→ WHAT YOU NEED TO DO
Line by line, repeat the data below exactly, beginning at the first line and ending at the line with "of the concourse". Omit pictures.
>> BEGIN INFORMATION SHOWN
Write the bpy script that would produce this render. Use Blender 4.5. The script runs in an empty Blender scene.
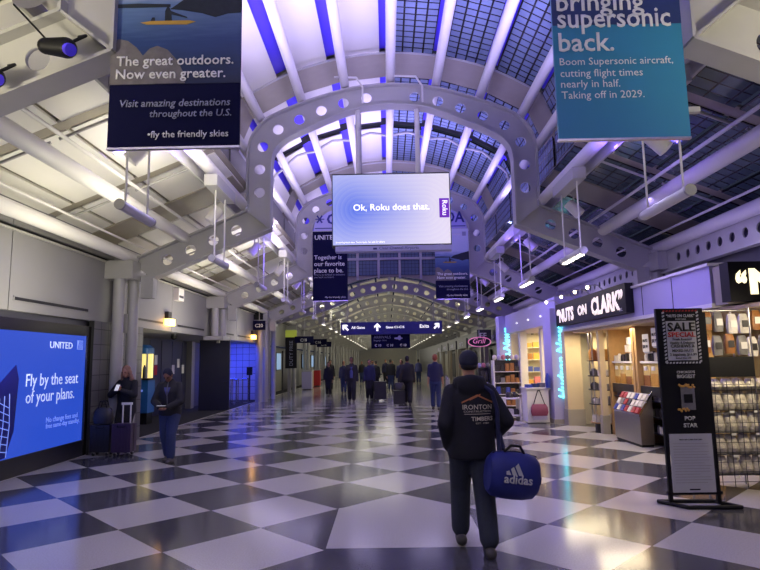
import bpy, bmesh, math, random
from mathutils import Vector, Matrix
from mathutils.bvhtree import BVHTree
R = math.radians; PI = math.pi
random.seed(7)
SC = bpy.context.scene
COL = SC.collection
CX = .18                                   # centre line of the concourse

# ------------------------------------------------------------------ camera
F, PIT, YAW, ROL, H = 580.0, .1300, .0098, -.0160, 1.69
def camvec(x, y, z):
    c, s = math.cos(ROL), math.sin(ROL); x, z = c*x-s*z, s*x+c*z
    c, s = math.cos(PIT), math.sin(PIT); y, z = c*y-s*z, s*y+c*z
    c, s = math.cos(YAW), math.sin(YAW); x, y = c*x-s*y, s*x+c*y
    return Vector((x, y, z))
cd = bpy.data.cameras.new('camera'); cam = bpy.data.objects.new('camera', cd); COL.objects.link(cam)
r_, u_, f_ = camvec(1, 0, 0), camvec(0, 0, 1), camvec(0, 1, 0)
cam.matrix_world = Matrix(((r_.x, u_.x, -f_.x, 0), (r_.y, u_.y, -f_.y, 0), (r_.z, u_.z, -f_.z, H), (0, 0, 0, 1)))
cd.sensor_width = 36; cd.lens = F/760*36; cd.clip_start = .05; cd.clip_end = 400
SC.camera = cam

# ------------------------------------------------------------------ materials
def srgb(r, g, b):
    f = lambda c: (c/255/12.92) if c/255 <= .04045 else ((c/255+.055)/1.055)**2.4
    return (f(r), f(g), f(b), 1)
def mat(name, col, rough=.5, metal=0, emit=0, ecol=None, noise=0, scale=20, bump=0, spec=.5):
    m = bpy.data.materials.new(name); m.use_nodes = True
    nt = m.node_tree; b = nt.nodes['Principled BSDF']
    c = col if len(col) == 4 else (*col, 1)
    b.inputs['Base Color'].default_value = c
    b.inputs['Roughness'].default_value = rough; b.inputs['Metallic'].default_value = metal
    b.inputs['Specular IOR Level'].default_value = spec
    if emit:
        b.inputs['Emission Color'].default_value = ecol or c; b.inputs['Emission Strength'].default_value = emit
    if noise or bump:
        tc = nt.nodes.new('ShaderNodeTexCoord'); n = nt.nodes.new('ShaderNodeTexNoise')
        n.inputs['Scale'].default_value = scale; n.inputs['Detail'].default_value = 3
        nt.links.new(tc.outputs['Object'], n.inputs['Vector'])
        if noise:
            mx = nt.nodes.new('ShaderNodeMix'); mx.data_type = 'RGBA'
            mx.inputs[6].default_value = tuple(x*(1-noise) for x in c[:3])+(1,)
            mx.inputs[7].default_value = tuple(min(1, x*(1+noise)) for x in c[:3])+(1,)
            nt.links.new(n.outputs['Fac'], mx.inputs[0]); nt.links.new(mx.outputs[2], b.inputs['Base Color'])
        if bump:
            bp = nt.nodes.new('ShaderNodeBump'); bp.inputs['Strength'].default_value = bump; bp.inputs['Distance'].default_value = .02
            nt.links.new(n.outputs['Fac'], bp.inputs['Height']); nt.links.new(bp.outputs['Normal'], b.inputs['Normal'])
    return m
class N:                                    # tiny node helper
    def __init__(s, m): s.nt = m.node_tree; s.b = s.nt.nodes['Principled BSDF']
    def new(s, t, **k):
        n = s.nt.nodes.new(t)
        for a, v in k.items(): setattr(n, a, v)
        return n
    def val(s, sock, v):
        if isinstance(v, (int, float)): sock.default_value = v
        else: s.nt.links.new(v, sock)
    def math(s, op, a, b=0):
        n = s.new('ShaderNodeMath', operation=op); s.val(n.inputs[0], a); s.val(n.inputs[1], b); return n.outputs[0]
    def mix(s, f, a, b):
        n = s.new('ShaderNodeMix', data_type='RGBA'); s.val(n.inputs[0], f)
        for i, c in ((6, a), (7, b)):
            if isinstance(c, tuple): n.inputs[i].default_value = c
            else: s.nt.links.new(c, n.inputs[i])
        return n.outputs[2]
    def link(s, a, b): s.nt.links.new(a, b)

M = {}
M['steel'] = mat('white_painted_steel', srgb(170, 169, 165), .42, noise=.05, scale=6)
M['tube'] = mat('white_tube_paint', srgb(214, 212, 206), .35, noise=.03, scale=4)
M['panel'] = mat('white_roof_panel', srgb(226, 224, 214), .5, noise=.04, scale=2)
M['gutter'] = mat('beige_roof_metal', srgb(150, 144, 128), .45, noise=.1, scale=5)
M['violet'] = mat('violet_light_paint', srgb(92, 72, 252), .4)  # violet light put into the base colour of the vault slots
M['blackgap'] = mat('black_joint', (.006, .006, .009), .6)
M['wallp'] = mat('grey_wall_panel', srgb(132, 131, 131), .45, noise=.04, scale=3)
M['dark'] = mat('dark_metal', (.018, .018, .022), .35, noise=.2, scale=8)
M['black'] = mat('black_paint', (.006, .006, .007), .5, spec=.3)
M['rubber'] = mat('black_rubber', (.01, .01, .01), .7)
M['chrome'] = mat('chrome', (.62, .62, .62), .12, 1)
M['ss'] = mat('brushed_stainless', (.5, .49, .47), .28, 1, noise=.1, scale=30)
M['carpet'] = mat('dark_carpet', (.012, .012, .014), .9, noise=.5, scale=90)
M['doorp'] = mat('blue_black_door_panel', srgb(42, 44, 66), .4, noise=.08, scale=4)
M['doorg'] = mat('grey_door_panel', srgb(62, 62, 72), .4, noise=.08, scale=4)
M['wood'] = mat('maple_veneer', srgb(178, 142, 92), .4, noise=.18, scale=12)
M['beige'] = mat('beige_wallboard', srgb(196, 178, 142), .5, noise=.05, scale=5)
M['white'] = mat('white_paint', srgb(225, 222, 215), .5, noise=.03)
M['paper'] = mat('white_paper', srgb(228, 226, 218), .7)
M['lav'] = mat('lavender_fascia', srgb(176, 170, 205), .4, noise=.03, scale=3)
M['navy'] = mat('navy_banner', srgb(11, 13, 50), .8, noise=.05, scale=3, spec=.15)
M['tealb'] = mat('blue_teal_banner', srgb(48, 128, 160), .5, noise=.05, scale=3)
M['btext'] = mat('banner_lettering', srgb(226, 226, 222), .6)
M['btextd'] = mat('banner_grey_lettering', srgb(150, 154, 172), .6)
M['skin'] = mat('skin', srgb(176, 128, 102), .5, noise=.05, scale=30)
M['skind'] = mat('brown_skin', srgb(120, 80, 60), .5, noise=.05, scale=30)
M['eye'] = mat('dark_eye', (.01, .008, .008), .2)
M['lip'] = mat('lip', srgb(140, 84, 76), .5)
M['lamp'] = mat('lamp_glow', (1, .95, .85), .5, emit=6, ecol=(1, .93, .8, 1))
M['bulb'] = mat('bulb_glow', (1, .9, .7), .5, emit=16, ecol=(1, .82, .55, 1))
M['amber'] = mat('amber_glow', (1, .6, .15), .5, emit=9, ecol=(1, .5, .09, 1))
M['signwhite'] = mat('lit_white_lettering', (1, 1, 1), .5, emit=1.1, ecol=(1, .97, .95, 1))
M['teal'] = mat('teal_neon', (.2, .9, .9), .4, emit=3.0, ecol=(.14, .85, .86, 1))
M['nuts'] = mat('lit_pink_white_lettering', (1, .9, .85), .5, emit=.85, ecol=(1, .84, .80, 1))
M['nutsy'] = mat('lit_cream_lettering', (1, .9, .6), .5, emit=1.6, ecol=(1, .86, .52, 1))
M['dirblue'] = mat('direction_sign_blue', srgb(18, 24, 110), .4)
M['red'] = mat('red', srgb(176, 28, 30), .5)
M['pinkneon'] = mat('pink_neon', (1, .3, .5), .5, emit=.35, ecol=(.8, .25, .4, 1))

# floor: checker of diagonal terrazzo tiles with one straight white square on the centre line
m = mat('terrazzo_checker', (.5, .5, .5), .16); n = N(m); M['floor'] = m
g = n.new('ShaderNodeNewGeometry'); sp = n.new('ShaderNodeSeparateXYZ'); n.link(g.outputs['Position'], sp.inputs[0])
X, Y = sp.outputs[0], sp.outputs[1]; A2 = 1.475
dx, dy = n.math('SUBTRACT', X, .88), n.math('SUBTRACT', Y, 1.08)
u = n.math('DIVIDE', n.math('ADD', dx, dy), A2); v = n.math('DIVIDE', n.math('SUBTRACT', dx, dy), A2)
par = n.math('ADD', n.math('FLOOR', u), n.math('FLOOR', v))
par = n.math('ABSOLUTE', n.math('MODULO', par, 2))
inx = n.math('LESS_THAN', n.math('ABSOLUTE', n.math('SUBTRACT', X, .15)), .7375)
iny = n.math('LESS_THAN', n.math('ABSOLUTE', n.math('SUBTRACT', Y, 6.285)), .735)
iny2 = n.math('LESS_THAN', n.math('ABSOLUTE', n.math('SUBTRACT', Y, 4.8)), .75)
par = n.math('MULTIPLY', par, n.math('SUBTRACT', 1, n.math('MULTIPLY', inx, iny)))
par = n.math('MAXIMUM', par, n.math('MULTIPLY', inx, iny2))
fu = n.math('ABSOLUTE', n.math('SUBTRACT', n.math('FRACT', u), .5)); fv = n.math('ABSOLUTE', n.math('SUBTRACT', n.math('FRACT', v), .5))
jt = n.math('MULTIPLY', n.math('GREATER_THAN', n.math('MAXIMUM', fu, fv), .4965), n.math('SUBTRACT', 1, n.math('MULTIPLY', inx, n.math('MAXIMUM', iny, iny2))))
nz = n.new('ShaderNodeTexNoise'); nz.inputs['Scale'].default_value = 70; nz.inputs['Detail'].default_value = 4; n.link(g.outputs['Position'], nz.inputs['Vector'])
nz2 = n.new('ShaderNodeTexNoise'); nz2.inputs['Scale'].default_value = .9; n.link(g.outputs['Position'], nz2.inputs['Vector'])
li = n.mix(nz.outputs['Fac'], srgb(160, 157, 153), srgb(206, 202, 197)); da = n.mix(nz.outputs['Fac'], srgb(56, 56, 61), srgb(90, 90, 97))
c = n.mix(par, li, da); c = n.mix(jt, c, srgb(60, 60, 64)); n.link(c, n.b.inputs['Base Color'])
n.link(n.math('ADD', n.math('MULTIPLY', nz2.outputs['Fac'], .08), .10), n.b.inputs['Roughness'])

def gridglass(name, cu, cv, lw, base, line, rough=.25, transp=.15):
    m = mat(name, base, rough); n = N(m)
    uv = n.new('ShaderNodeUVMap'); sp = n.new('ShaderNodeSeparateXYZ'); n.link(uv.outputs[0], sp.inputs[0])
    a = n.math('LESS_THAN', n.math('FRACT', n.math('DIVIDE', sp.outputs[0], cu)), lw/cu)
    b = n.math('LESS_THAN', n.math('FRACT', n.math('DIVIDE', sp.outputs[1], cv)), lw/cv)
    k = n.math('MAXIMUM', a, b)
    n.link(n.mix(k, base, line), n.b.inputs['Base Color'])
    out = n.nt.nodes['Material Output']; tr = n.new('ShaderNodeBsdfTransparent'); tr.inputs[0].default_value = (.5, .6, .7, 1)
    mx = n.new('ShaderNodeMixShader'); n.link(n.math('MULTIPLY', n.math('SUBTRACT', 1, k), transp), mx.inputs[0])
    n.link(n.b.outputs[0], mx.inputs[1]); n.link(tr.outputs[0], mx.inputs[2]); n.link(mx.outputs[0], out.inputs[0])
    return m
M['vglass'] = gridglass('vault_glass', .2, .2, .032, srgb(134, 150, 178), (.01, .01, .014, 1))
M['sglass'] = gridglass('aisle_glass', .3, .22, .026, srgb(104, 120, 124), (.01, .01, .014, 1), .15, .3)
M['gable'] = gridglass('gable_glass', .16, .16, .016, srgb(92, 112, 128), (.015, .015, .02, 1))

def blockwall(name, c1, c2, sx, sz):
    m = mat(name, c1, .55); n = N(m); tc = n.new('ShaderNodeTexCoord'); mp = n.new('ShaderNodeMapping'); mp.inputs['Rotation'].default_value = (0, R(90), R(90))
    uv = n.new('ShaderNodeUVMap'); br = n.new('ShaderNodeTexBrick'); n.link(uv.outputs[0], br.inputs['Vector'])
    br.offset = 0; br.inputs['Color1'].default_value = c1; br.inputs['Color2'].default_value = c2; br.inputs['Mortar'].default_value = (.02, .02, .02, 1)
    br.inputs['Scale'].default_value = 1; br.inputs['Brick Width'].default_value = sx; br.inputs['Row Height'].default_value = sz; br.inputs['Mortar Size'].default_value = .008
    n.link(br.outputs['Color'], n.b.inputs['Base Color']); return m
M['block'] = blockwall('grey_block_tile', srgb(104, 104, 102), srgb(92, 92, 92), .3, .3)
M['bluetile'] = blockwall('pale_tile', srgb(190, 190, 200), srgb(176, 176, 190), .3, .3)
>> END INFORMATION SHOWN
→ FULL OUTPUT
Write the bpy script that would produce this render. Use Blender 4.5. The script runs in an empty Blender scene.
import bpy, bmesh, math, random
from mathutils import Vector, Matrix
from mathutils.bvhtree import BVHTree
R = math.radians; PI = math.pi
random.seed(7)
SC = bpy.context.scene
COL = SC.collection
CX = .18                                   # centre line of the concourse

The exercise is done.